Problem details ->
Write out the listing, please, but only from its first line through the line containing "PI = math.pi", exactly as given and without pictures.

Collected material ->
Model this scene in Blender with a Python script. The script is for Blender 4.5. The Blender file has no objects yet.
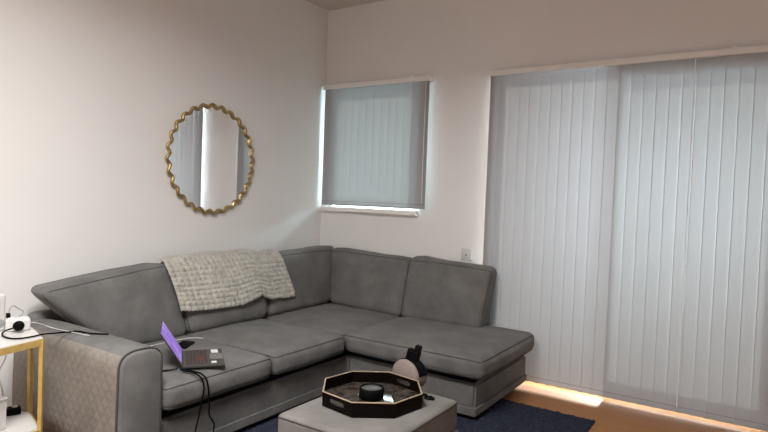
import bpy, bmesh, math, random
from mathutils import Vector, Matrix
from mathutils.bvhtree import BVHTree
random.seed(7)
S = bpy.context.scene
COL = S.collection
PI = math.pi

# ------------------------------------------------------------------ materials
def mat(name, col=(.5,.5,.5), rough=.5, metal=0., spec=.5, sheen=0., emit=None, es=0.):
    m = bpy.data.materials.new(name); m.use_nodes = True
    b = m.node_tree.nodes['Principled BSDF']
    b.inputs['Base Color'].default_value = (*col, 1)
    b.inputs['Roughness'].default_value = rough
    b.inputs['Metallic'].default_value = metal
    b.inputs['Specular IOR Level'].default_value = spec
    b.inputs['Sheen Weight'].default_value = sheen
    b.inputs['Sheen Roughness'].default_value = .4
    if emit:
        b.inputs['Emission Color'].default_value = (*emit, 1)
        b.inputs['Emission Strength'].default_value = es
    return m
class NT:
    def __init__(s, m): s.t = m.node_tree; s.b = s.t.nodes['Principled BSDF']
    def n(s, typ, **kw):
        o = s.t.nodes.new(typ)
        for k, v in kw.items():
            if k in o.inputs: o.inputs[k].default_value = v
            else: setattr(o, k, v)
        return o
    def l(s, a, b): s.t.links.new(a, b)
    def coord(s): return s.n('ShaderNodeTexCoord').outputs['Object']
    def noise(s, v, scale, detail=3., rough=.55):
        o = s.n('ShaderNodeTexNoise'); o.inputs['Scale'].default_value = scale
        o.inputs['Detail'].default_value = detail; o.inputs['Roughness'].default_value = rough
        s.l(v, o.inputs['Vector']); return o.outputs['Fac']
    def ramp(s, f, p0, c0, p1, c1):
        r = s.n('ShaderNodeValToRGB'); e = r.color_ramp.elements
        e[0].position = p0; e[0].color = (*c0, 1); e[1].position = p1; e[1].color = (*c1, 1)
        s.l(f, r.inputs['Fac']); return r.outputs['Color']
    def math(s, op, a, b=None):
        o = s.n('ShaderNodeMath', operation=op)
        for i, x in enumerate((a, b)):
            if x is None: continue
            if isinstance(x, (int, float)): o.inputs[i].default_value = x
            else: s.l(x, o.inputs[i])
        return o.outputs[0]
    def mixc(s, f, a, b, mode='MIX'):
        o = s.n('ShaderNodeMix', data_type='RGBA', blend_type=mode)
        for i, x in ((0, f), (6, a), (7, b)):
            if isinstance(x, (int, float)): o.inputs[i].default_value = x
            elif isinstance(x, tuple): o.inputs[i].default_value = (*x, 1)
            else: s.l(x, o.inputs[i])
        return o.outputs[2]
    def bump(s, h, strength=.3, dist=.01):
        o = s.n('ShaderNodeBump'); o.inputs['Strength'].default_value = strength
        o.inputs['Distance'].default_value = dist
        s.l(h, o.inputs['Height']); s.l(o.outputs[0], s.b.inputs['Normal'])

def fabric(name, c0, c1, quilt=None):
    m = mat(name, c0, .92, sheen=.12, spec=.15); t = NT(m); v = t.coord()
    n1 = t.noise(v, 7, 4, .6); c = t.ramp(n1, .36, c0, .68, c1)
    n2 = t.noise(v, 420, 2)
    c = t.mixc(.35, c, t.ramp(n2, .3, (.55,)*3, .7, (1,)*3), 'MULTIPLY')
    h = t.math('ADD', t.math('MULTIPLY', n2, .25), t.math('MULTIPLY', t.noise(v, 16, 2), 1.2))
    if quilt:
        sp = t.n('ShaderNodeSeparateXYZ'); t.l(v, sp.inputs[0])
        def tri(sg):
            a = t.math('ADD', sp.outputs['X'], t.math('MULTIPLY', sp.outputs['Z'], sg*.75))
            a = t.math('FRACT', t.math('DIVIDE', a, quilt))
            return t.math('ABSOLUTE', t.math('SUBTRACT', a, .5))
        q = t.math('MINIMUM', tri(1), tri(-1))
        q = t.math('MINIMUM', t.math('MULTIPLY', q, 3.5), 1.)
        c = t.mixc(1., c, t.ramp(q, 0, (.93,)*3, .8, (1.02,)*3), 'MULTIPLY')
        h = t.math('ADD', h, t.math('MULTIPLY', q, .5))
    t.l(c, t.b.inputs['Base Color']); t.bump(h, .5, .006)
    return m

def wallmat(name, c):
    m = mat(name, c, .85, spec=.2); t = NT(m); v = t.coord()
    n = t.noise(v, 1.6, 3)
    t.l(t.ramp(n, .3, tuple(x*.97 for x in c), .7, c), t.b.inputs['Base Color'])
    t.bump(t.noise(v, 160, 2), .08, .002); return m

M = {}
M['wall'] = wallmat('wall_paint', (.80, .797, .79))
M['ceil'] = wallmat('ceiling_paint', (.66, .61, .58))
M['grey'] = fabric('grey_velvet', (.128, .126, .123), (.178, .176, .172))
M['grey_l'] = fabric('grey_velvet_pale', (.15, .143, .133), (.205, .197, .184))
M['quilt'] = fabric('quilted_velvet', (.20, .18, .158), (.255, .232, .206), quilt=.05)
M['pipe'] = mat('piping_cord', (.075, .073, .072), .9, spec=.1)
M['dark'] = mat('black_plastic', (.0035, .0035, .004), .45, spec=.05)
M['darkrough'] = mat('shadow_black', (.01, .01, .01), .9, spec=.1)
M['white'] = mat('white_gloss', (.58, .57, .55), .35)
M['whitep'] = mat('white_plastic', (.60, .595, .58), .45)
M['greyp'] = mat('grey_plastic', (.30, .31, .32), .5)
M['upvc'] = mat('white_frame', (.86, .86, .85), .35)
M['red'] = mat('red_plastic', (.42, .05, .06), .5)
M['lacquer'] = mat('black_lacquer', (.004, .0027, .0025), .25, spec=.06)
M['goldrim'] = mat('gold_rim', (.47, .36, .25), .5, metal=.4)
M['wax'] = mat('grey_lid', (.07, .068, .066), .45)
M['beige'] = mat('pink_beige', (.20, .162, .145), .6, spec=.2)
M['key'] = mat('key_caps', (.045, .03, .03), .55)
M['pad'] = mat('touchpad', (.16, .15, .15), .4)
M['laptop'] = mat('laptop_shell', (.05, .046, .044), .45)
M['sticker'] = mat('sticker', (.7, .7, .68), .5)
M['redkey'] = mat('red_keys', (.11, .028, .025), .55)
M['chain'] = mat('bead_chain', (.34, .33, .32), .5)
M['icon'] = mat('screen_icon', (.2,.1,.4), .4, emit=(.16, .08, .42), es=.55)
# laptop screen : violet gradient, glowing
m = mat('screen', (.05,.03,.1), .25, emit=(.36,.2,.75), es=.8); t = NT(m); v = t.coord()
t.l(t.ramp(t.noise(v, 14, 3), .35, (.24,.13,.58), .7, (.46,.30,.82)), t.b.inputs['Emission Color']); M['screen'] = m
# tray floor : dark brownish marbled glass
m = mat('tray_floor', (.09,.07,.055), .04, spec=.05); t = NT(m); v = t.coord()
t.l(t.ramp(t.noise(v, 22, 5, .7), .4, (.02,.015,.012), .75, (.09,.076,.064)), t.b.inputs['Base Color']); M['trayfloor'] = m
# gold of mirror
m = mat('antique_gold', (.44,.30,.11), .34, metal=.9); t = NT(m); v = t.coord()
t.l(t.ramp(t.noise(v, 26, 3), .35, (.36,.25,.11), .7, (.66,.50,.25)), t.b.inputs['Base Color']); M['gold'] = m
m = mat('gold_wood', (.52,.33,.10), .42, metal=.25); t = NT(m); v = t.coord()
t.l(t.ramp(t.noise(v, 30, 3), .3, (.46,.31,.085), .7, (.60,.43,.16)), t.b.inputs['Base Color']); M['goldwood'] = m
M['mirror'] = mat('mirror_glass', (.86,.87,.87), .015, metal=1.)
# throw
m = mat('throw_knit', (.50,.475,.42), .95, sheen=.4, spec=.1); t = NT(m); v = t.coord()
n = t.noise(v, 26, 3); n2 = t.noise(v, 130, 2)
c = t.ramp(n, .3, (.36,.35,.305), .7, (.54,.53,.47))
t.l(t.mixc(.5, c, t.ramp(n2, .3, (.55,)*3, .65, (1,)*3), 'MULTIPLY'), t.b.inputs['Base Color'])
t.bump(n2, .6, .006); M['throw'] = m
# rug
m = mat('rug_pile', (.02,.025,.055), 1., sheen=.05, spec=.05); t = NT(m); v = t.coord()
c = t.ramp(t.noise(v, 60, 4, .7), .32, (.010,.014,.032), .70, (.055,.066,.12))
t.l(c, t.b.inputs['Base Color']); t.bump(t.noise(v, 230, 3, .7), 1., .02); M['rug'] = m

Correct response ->
Model this scene in Blender with a Python script. The script is for Blender 4.5. The Blender file has no objects yet.
import bpy, bmesh, math, random
from mathutils import Vector, Matrix
from mathutils.bvhtree import BVHTree
random.seed(7)
S = bpy.context.scene
COL = S.collection
PI = math.pi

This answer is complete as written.